Новый год они с женой любили отмечать в Дубултах, в Доме творчества, и тоже в неизменной компании: Натан Эйдельман, Станислав Рассадин. И тоже – разговоры, рассказы Эйдельмана о пушкинских временах и песни, песни.
В 1973 году Окуджава выучился водить машину – это были «жигули»; с тех пор он дважды ее обновлял, но оставался верен этой марке. Водил он, по воспоминаниям друзей, уверенно, быстро, но аккуратно; как устроен автомобиль, понятия не имел. «Булат увлечен автомобилизмом, – записывает Самойлов в дневнике 6 января 1974 года. – Мил, серьезен. Стихов, говорит, не пишет».

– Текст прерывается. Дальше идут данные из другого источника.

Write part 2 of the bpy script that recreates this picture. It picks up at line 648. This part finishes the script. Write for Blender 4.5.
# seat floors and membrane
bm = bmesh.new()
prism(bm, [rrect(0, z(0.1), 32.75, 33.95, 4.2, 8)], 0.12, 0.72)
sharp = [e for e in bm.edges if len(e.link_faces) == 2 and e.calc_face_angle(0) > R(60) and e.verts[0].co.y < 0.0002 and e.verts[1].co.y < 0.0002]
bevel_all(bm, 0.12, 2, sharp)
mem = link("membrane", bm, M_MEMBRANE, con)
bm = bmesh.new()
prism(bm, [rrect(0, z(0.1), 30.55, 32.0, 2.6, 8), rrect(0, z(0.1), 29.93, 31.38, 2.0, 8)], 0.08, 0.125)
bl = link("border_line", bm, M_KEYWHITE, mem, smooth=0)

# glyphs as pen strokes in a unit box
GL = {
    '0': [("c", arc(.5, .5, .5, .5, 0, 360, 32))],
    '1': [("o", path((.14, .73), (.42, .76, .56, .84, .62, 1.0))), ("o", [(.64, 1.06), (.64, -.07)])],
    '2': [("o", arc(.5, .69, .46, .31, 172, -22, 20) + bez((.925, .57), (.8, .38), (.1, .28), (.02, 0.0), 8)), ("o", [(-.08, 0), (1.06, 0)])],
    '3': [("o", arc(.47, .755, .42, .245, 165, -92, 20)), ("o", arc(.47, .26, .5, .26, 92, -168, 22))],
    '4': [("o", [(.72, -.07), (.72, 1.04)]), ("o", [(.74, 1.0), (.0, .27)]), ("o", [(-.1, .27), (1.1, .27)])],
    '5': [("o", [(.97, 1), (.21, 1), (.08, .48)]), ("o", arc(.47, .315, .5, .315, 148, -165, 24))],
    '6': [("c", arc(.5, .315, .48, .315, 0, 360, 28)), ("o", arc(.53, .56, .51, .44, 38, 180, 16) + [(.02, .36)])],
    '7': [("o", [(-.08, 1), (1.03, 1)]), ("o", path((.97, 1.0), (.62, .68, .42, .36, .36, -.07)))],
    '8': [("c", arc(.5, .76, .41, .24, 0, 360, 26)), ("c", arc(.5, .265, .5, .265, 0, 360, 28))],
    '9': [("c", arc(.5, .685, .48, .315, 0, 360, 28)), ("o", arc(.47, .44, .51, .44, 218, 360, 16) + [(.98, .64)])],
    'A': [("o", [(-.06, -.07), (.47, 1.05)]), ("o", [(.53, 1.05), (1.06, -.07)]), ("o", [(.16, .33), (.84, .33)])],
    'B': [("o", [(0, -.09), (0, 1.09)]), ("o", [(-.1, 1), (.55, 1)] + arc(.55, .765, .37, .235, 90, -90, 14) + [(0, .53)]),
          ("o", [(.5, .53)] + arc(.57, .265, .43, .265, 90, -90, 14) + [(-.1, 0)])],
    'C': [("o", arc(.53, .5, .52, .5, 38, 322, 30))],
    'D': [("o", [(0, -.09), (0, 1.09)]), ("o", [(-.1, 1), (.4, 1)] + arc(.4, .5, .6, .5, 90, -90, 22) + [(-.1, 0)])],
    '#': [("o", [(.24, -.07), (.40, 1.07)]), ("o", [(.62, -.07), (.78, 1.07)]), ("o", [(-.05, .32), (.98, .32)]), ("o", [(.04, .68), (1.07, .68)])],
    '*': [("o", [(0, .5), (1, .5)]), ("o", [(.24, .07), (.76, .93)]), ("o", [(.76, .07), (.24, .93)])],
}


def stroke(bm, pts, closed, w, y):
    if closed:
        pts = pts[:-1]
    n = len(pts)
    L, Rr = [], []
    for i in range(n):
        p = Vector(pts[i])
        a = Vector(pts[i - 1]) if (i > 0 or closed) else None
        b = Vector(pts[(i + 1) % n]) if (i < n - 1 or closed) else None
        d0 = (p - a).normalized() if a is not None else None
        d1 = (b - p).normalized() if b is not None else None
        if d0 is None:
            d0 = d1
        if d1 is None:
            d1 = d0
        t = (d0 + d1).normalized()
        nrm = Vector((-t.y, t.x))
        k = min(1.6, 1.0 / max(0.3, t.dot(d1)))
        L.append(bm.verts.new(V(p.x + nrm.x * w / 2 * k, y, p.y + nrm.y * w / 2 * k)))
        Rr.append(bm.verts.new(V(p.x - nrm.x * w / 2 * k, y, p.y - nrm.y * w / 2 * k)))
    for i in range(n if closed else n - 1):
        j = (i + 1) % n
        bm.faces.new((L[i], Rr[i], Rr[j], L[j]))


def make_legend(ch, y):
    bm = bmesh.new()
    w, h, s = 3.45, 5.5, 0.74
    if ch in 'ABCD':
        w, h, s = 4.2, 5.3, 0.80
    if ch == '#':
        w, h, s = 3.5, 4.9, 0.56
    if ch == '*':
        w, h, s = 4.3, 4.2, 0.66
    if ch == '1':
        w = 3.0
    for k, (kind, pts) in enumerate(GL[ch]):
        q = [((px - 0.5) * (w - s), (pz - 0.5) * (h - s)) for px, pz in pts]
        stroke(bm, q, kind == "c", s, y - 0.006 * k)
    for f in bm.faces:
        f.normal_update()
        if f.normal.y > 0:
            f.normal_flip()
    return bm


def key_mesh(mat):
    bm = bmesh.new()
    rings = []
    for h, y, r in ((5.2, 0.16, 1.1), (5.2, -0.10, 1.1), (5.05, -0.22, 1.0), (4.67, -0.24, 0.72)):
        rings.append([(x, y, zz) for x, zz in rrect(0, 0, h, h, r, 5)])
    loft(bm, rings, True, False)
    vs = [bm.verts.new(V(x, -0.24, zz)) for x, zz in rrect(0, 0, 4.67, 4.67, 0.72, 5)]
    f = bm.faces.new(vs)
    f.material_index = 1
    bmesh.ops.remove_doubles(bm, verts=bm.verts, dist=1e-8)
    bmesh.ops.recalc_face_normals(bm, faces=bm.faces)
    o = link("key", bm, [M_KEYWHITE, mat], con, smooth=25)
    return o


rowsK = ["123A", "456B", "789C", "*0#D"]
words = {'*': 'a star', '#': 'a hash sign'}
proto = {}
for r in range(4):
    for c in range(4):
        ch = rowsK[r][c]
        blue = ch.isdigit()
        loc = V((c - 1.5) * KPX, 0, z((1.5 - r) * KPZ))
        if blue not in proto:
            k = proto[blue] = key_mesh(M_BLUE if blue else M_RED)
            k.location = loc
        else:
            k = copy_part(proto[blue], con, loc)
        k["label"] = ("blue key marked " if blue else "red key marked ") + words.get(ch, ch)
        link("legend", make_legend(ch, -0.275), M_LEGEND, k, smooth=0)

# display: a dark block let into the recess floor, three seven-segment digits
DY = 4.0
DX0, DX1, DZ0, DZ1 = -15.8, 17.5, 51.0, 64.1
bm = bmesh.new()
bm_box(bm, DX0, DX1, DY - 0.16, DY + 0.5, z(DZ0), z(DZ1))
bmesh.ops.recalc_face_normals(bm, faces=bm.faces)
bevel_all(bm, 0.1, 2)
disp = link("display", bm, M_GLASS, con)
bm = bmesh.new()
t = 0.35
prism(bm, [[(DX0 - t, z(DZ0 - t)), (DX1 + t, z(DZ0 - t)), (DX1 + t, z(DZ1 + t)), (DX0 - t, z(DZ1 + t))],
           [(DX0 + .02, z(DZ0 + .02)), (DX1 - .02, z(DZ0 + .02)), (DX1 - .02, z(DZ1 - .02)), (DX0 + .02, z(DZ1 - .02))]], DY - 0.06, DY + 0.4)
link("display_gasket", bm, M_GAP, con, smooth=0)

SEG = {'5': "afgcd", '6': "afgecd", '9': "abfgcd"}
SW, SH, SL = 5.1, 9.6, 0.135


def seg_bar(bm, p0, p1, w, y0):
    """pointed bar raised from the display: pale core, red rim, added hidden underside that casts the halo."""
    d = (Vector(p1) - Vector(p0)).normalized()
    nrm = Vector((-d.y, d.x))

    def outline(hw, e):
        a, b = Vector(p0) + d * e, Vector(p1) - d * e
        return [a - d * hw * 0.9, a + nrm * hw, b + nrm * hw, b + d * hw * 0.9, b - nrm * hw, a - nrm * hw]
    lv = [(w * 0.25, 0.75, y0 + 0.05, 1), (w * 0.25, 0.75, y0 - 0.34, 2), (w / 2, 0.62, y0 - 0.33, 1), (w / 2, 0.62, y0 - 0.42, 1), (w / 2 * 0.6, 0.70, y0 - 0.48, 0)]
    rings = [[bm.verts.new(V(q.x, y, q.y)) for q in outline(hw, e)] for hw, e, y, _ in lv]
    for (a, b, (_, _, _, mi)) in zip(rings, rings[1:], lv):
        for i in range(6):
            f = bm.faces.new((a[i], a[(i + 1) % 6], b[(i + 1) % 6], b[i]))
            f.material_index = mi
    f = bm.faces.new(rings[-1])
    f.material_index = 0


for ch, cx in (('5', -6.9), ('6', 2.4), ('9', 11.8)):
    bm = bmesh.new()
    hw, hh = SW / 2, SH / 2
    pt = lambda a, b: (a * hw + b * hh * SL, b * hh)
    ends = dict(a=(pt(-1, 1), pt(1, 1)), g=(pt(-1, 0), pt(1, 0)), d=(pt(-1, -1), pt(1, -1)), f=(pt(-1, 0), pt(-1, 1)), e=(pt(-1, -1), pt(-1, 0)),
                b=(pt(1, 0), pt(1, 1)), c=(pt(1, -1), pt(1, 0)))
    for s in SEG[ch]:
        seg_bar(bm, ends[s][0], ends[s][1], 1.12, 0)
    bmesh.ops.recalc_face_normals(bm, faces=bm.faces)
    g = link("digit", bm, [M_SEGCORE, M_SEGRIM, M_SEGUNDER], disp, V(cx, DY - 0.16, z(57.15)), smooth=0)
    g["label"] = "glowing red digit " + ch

Писать он их, разумеется, писал, но либо не заканчивал, либо не печатал, ожидая нового рывка: самоповторы его не устраивали. Он в это время сосредоточился на прозе, надеясь дать в ней ответы на главные вопросы. В семидесятые вырабатывается его особый статус в советском обществе – не побоюсь этого слова, уникальный. Борцы боролись, садились, спивались; конформисты прикармливались. Он же отвоевал себе единственную в своем роде нишу неучастника, современника, дистанцировавшегося от современности; он не бежит от вопросов, отвечает на них кратко и прямо, и то, что он пишет, касается самой что ни на есть реальности; но говорить прямо ему незачем, поскольку он воюет не только с современностью, а со всем русским имперским архетипом, во все времена бессмысленно и беспощадно давившим живого человека. Можно сказать, что Окуджава был одним из немногих, кому удалось осуществить призыв Солженицына «Жить не по лжи»:
«Не призываемся, не созрели мы идти на площади и громогласить правду вслух, что думаем, – не надо, это страшно. Но хоть откажемся говорить то, чего не думаем!
Вот это и есть наш путь, самый легкий и доступный при нашей проросшей органической трусости, гораздо легче (страшно выговорить) гражданского неповиновения по Ганди.